E se qualcuno pensa che per poter inseguire il Tricolore serva una rivoluzione in casa Inter, Berti è molto più ottimista: “Bastano un paio di buoni rinforzi e questa squadra è da scudetto: servono un buon difensore e un centrocampista che possa giocare davanti alla difesa. Medel è bravo ma occorre qualcuno di maggior spessore. Se riusciamo a mettere a posto il pacchetto di centrocampo, con la qualità di Hernanes, Guarin e Kovacic ci sarà da divertirsi e potremo anche essere spettacolari. L’attacco deve essere confermato perché Icardi e Palacio sono una garanzia.
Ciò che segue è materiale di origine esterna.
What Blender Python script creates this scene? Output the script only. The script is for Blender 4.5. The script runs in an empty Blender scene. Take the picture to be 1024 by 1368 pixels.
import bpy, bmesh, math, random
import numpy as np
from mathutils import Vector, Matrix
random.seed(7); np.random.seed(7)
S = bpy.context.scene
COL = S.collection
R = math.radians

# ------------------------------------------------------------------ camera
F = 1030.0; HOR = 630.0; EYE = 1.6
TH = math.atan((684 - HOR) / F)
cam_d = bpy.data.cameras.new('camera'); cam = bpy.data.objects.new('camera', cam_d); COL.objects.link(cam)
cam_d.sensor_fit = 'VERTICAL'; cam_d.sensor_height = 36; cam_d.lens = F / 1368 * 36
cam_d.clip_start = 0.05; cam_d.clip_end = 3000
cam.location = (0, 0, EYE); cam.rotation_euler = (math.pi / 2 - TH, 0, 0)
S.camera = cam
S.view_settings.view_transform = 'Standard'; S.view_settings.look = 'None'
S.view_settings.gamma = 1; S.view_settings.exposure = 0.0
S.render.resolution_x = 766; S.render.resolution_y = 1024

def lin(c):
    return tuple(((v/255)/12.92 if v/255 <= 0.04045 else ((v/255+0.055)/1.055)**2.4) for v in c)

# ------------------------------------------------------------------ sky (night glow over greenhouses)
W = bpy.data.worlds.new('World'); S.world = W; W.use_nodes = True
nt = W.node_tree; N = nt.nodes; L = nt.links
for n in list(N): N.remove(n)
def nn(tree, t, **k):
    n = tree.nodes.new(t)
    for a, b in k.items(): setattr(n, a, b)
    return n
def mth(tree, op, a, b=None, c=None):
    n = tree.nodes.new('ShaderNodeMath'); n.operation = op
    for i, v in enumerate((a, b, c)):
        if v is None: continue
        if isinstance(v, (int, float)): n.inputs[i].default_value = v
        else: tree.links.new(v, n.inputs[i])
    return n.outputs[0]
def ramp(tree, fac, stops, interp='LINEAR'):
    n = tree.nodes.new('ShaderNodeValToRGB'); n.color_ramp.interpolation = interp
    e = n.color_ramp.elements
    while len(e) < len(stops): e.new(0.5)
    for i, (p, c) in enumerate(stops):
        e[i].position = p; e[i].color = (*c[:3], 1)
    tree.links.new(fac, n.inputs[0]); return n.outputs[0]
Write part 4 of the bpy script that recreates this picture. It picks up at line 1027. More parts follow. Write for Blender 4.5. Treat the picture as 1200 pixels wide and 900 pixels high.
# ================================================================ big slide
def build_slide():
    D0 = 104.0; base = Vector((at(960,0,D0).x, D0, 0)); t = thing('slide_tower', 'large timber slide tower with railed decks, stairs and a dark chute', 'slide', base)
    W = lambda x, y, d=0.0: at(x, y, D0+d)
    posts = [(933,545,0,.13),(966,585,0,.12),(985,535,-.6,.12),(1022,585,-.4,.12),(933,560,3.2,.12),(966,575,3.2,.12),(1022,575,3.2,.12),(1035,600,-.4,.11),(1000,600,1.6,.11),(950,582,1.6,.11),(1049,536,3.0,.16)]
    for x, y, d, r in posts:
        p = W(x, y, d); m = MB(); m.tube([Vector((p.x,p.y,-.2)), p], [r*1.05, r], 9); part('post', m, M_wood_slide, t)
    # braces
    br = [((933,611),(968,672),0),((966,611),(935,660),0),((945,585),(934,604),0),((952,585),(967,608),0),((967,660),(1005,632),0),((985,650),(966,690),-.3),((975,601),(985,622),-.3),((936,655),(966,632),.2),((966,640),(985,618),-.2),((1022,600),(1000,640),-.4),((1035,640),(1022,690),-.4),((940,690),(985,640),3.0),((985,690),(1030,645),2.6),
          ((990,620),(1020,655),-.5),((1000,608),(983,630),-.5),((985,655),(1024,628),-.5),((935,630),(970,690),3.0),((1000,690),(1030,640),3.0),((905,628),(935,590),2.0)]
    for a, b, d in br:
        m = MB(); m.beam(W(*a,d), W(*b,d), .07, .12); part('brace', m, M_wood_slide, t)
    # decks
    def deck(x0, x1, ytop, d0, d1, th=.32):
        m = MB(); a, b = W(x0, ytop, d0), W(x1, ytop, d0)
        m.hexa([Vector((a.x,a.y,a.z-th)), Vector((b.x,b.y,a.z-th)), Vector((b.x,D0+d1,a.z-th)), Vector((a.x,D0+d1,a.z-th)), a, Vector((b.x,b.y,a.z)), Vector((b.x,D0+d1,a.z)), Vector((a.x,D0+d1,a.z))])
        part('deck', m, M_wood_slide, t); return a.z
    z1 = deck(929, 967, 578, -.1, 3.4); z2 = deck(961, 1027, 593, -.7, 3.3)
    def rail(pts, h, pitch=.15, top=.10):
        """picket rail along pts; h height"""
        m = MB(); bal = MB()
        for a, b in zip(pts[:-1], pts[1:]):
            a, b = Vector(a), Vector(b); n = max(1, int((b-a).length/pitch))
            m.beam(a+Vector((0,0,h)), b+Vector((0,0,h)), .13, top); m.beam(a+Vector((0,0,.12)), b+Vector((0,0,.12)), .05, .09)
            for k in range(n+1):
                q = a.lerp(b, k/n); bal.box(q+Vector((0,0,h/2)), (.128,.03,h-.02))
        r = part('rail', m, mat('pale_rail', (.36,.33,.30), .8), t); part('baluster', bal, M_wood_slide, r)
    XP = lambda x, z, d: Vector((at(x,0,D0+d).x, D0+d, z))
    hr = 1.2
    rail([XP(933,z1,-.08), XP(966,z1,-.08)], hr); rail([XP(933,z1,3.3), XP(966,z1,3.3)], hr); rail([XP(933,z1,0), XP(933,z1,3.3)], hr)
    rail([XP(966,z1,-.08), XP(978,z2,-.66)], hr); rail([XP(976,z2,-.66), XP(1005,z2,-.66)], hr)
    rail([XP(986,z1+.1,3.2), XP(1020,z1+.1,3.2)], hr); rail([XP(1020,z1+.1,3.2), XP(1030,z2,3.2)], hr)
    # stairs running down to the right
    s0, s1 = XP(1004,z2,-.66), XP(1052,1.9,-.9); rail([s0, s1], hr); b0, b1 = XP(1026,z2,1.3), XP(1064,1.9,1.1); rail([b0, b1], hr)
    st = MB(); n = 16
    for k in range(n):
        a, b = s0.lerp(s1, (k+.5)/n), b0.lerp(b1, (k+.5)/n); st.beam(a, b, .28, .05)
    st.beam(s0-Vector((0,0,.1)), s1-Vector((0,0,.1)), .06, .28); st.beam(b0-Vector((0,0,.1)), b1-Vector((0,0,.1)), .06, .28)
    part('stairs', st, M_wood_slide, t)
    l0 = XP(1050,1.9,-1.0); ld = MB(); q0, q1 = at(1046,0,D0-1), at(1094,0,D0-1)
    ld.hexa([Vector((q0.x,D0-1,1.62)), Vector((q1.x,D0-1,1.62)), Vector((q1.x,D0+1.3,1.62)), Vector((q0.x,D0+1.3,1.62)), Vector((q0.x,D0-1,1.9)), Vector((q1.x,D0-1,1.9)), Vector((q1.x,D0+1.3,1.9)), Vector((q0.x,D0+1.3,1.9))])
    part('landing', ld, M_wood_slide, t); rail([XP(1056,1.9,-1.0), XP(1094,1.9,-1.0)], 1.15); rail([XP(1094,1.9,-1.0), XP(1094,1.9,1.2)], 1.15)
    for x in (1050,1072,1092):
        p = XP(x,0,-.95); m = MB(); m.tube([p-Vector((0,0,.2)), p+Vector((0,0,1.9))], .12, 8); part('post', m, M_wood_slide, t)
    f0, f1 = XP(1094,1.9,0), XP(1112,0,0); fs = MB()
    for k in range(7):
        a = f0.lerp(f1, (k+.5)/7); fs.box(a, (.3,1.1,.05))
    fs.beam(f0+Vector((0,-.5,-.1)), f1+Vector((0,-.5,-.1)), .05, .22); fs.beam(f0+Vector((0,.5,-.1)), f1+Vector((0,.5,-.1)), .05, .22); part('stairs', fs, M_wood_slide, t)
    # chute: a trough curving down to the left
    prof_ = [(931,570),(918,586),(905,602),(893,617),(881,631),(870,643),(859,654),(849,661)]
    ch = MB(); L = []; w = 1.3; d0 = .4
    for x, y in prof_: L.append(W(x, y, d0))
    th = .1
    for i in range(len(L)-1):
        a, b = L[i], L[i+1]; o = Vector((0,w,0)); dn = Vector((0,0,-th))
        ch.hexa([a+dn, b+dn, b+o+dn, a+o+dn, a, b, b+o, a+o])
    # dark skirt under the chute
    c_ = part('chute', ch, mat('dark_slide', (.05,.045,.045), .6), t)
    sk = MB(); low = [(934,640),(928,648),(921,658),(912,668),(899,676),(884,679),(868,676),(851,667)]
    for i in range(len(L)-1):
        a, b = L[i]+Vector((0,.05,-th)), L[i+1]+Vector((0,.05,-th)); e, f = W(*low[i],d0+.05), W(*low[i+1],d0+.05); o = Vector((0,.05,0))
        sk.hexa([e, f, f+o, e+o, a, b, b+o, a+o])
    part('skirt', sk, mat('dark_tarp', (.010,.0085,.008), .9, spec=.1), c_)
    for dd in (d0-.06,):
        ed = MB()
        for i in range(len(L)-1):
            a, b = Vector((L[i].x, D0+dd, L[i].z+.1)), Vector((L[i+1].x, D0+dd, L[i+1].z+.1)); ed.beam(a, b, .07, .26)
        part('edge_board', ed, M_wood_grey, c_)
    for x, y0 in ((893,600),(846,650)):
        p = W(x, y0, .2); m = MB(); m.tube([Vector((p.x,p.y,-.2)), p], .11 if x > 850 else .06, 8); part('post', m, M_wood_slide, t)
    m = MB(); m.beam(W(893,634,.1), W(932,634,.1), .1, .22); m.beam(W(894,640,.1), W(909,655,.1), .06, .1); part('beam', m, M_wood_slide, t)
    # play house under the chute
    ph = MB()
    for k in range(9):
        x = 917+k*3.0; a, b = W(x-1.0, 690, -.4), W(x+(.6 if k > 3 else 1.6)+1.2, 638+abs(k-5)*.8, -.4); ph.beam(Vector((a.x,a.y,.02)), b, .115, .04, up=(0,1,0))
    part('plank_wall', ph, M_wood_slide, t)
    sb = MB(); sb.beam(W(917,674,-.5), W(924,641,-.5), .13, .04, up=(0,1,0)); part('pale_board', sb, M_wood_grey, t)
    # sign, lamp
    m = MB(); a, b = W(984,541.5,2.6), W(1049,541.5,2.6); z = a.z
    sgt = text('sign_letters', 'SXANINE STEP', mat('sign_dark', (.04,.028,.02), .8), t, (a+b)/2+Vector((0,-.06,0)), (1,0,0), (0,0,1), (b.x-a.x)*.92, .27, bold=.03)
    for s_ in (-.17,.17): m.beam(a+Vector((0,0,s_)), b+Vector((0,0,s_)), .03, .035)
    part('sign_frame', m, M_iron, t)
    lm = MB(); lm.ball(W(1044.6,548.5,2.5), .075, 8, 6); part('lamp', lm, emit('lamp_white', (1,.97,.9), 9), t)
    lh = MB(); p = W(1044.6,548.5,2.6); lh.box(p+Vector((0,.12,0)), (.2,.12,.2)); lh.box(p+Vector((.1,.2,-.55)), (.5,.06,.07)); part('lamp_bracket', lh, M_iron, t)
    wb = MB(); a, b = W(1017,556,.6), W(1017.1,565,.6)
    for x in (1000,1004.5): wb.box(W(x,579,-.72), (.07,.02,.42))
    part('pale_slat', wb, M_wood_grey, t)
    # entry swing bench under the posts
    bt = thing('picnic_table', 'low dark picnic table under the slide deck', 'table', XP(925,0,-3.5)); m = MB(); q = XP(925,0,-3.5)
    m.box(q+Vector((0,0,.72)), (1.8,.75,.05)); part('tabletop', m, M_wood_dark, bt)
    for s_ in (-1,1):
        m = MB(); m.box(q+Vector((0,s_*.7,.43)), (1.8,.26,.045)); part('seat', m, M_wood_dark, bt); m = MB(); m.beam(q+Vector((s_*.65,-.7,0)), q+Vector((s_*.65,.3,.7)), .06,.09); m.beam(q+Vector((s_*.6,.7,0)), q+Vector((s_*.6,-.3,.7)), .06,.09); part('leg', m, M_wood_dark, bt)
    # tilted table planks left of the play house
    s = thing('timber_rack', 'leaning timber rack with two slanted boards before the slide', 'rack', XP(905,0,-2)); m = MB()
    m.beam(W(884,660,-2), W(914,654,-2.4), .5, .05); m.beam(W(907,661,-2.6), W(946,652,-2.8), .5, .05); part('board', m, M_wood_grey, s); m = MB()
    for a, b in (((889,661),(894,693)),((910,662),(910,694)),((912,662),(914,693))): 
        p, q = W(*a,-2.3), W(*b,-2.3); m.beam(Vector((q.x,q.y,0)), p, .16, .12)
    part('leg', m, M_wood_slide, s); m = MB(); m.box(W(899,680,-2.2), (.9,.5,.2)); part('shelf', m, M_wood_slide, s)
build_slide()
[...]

Credo anche che i giocatori di maggio prestigio non vadano venduti anche se bisogna comprendere le esigenze di fare cassa e probabilmente uno tra i big verrà ceduto”.
Tra i big, costantemente con la valigia in mano ad ogni sessione di mercato, ci sono sicuramente Guarin e Icardi, pedine fondamentali: “Il colombiano è migliorato molto in questa stagione ed è anche più attaccato alla maglia avendo giocato oltretutto alcune partite da capitano. In passato era più anarchico in campo, ora mi sembra più ordinato e disposto a giocare per la squadra. L’argentino è un tipo particolare: ci sono rimasto male quando l’ho visto litigare con i tifosi dopo la sconfitta col Sassuolo. È stata una cosa che non ho capito ma credo sia dovuto al fatto che Mauro si senta un leader, un trascinatore e alla fine queste cose finiscono addirittura per rafforzare il legame tra il giocatore e la curva. Si impegna molto, magari tocca pochissimi palloni durante una partita ma si impegna molto e soprattutto la butta dentro”.
E se Berti avesse la bacchetta magica e potesse scegliere tre giocatori per rinforzare questa squadra? “Io sarei felicissimo se ne arrivassero due: Hummels, il difensore tedesco del Borussia, e Yaya Tourè che anche se ha 31 anni credo in poco tempo potrebbe ritrovare forze e motivazioni nuove soprattutto ritrovando un allenatore come un Mancini che per lui è un vero padre. Sarei già contento così ma se poi arrivasse anche Dybala non sarebbe male”.
Nonostante le stagioni negative alle spalle e un’altra in corso che sta per terminare senza troppa gloria, gli interisti possono avere fiducia nel futuro: “Il progetto è buono, anzi direi che lo si possa considerare quasi del tutto soddisfacente. Gli ultimi due anni sono stati difficili come era normale che fosse visto il cambio di società. Thohir all’inizio doveva capire bene come e dove investire e c’erano debiti da sistemare. Quest’anno Mancini è arrivato a stagione in corso e ora che avrà completa libertà di decidere la campagna acquisti dovrà essere bravo a costruire la squadra che vuole. Quest’anno a volte sono mancate grinta e passione ma è anche normale visto che ci sono molti più stranieri rispetto ai miei tempi che magari faticano di più a capire i tifosi, l’ambiente e l’importanza di questa maglia. Io credo comunque che tutti meritino ancora una possibilità perché non era facile rimettersi in carreggiata dopo la difficile esperienza con Mazzarri. Non possiamo fare altro che seguire il progetto di Thohir e farlo con entusiasmo. Certo una figura come Moratti manca ma le sue veci ora le sta facendo Zanetti che è sempre allo stadio e vicino alla squadra: è un po’ più introverso ma ha un enorme carisma”. Avanti sulla strada tracciata, dunque. Senza rimpianti e con tanto orgoglio sia per il passato sia, soprattutto, per il futuro.